Diwali Celebration Shares Indian Festivities With Family and Friends

Diwali Celebration Shares Indian Festivities With Family and Friends

The annual UAF Diwali event is one way for people of the Hindu faith to share their celebration with the Fairbanks community.

ACEP electrical engineering Ph.D. student Chinmay Shah is from Gujarat, India, and he has been in Alaska for two years. He is one of the Namaste India student club leaders.
The Diwali event is organized every year by Namaste India at the Wood Center ballroom. The Indian community in Fairbanks and their friends get together to cook food for about 350 people and decorate the ballroom.

Diwali is a Hindu festival of lights that symbolizes the spiritual victory of light over darkness, good over evil and knowledge over ignorance. As per the Hindu tradition, Diwali is the day when Lord/God Rama, Sita, Lakshmana and Hanumana reached Ayodhya (their home) after a period in exile and Rama's army of good defeated demon king Ravana's army of evil.
Back in India, on the day of Diwali, Shah explained, all the family members and friends get together to exchange gifts, food and happiness.

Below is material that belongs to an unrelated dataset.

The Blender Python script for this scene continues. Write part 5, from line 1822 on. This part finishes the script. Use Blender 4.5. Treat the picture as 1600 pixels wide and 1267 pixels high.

“Everyone decorates their house with lightings and chandeliers. We celebrate it every year here in Fairbanks with friends and loved ones since they are like the family away from home,” Shah said.
ACEP interns Emily Browning and Kyle Alvarado volunteered to help prepare for the Diwali 2019 event. Daisy Huang, David Light and Dominique Pride from ACEP visited the Diwali 2019 event. UA President Jim Johnsen, UAF Chancellor Dan White and UAF Provost Anupma Prakash and their spouses participated in the event.

The Fairbanks community is the lucky recipient of this event, receiving a rich taste of Indian culture and delicous food.